The Daily Telegraph counts the environmental cost with a satellite image of a catastrophic oil slick.

It is spreading northwards along the Lebanese coastline as a result of the bombing by the Israelis on an oil depot south of Beirut.

The paper says the 12,000-ton slick stretches 70 miles with experts warning the spill might reach the beaches of Turkey, Cyprus and Greece.

It says Israel's refusal to provide aerial pictures hampers any response.

Call for troops

The death of Private Andrew Barrie Cutts, the 10th UK soldier to die in Afghanistan in two months, leads the Daily Mirror to call for extra troops.

It says, despite the arguments, those serving with Nato must be in enough numbers to complete their mission, and calls for 1,000 more fighting soldiers.

The Telegraph says the situation shows Des Browne to be an "all but invisible" defence secretary.

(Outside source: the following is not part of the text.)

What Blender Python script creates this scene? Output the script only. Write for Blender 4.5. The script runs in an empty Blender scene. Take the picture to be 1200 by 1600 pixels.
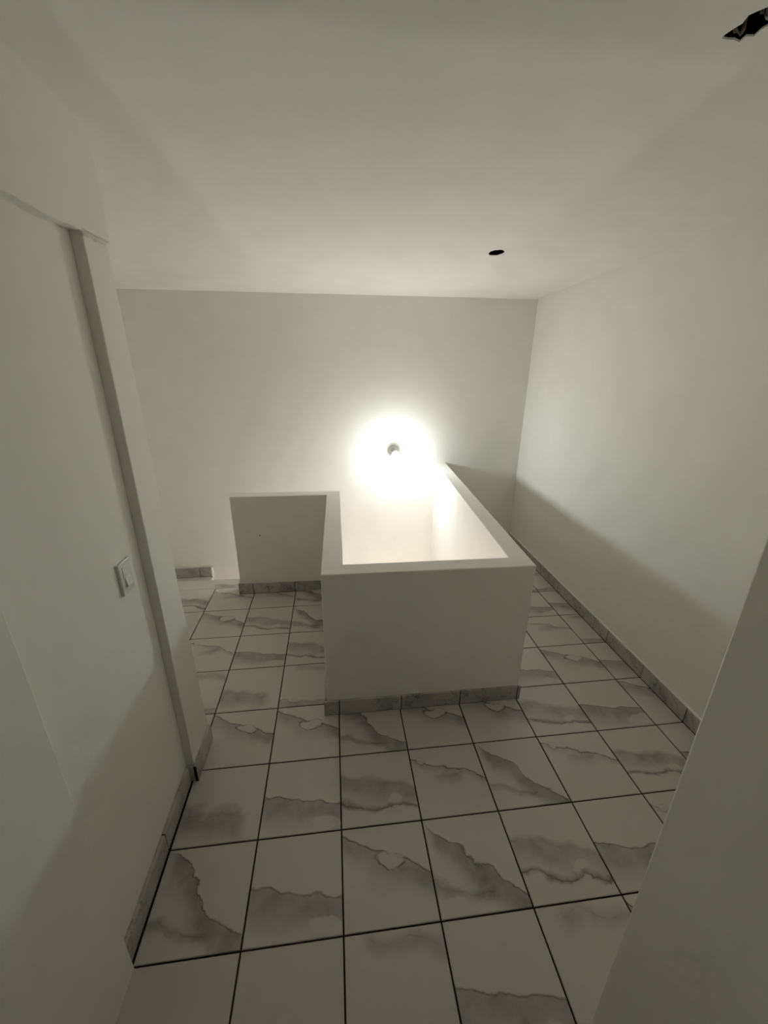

It says that is "unforgivable" when British troops face "agile terrorists".

Latex warning

The Daily Mail is angry at a leaked Downing Street study finding that downgrading cannabis to Class C led to a rise in its, and hard drugs', use.

It says ministers should not be remotely surprised because they were repeatedly warned of the consequences.

The Independent highlights concern that potentially fatal allergic reactions may be triggered "in sensitive people" by wrappers contaminated with latex.

The Food Standards Agency says there is no law to have it listed on labels.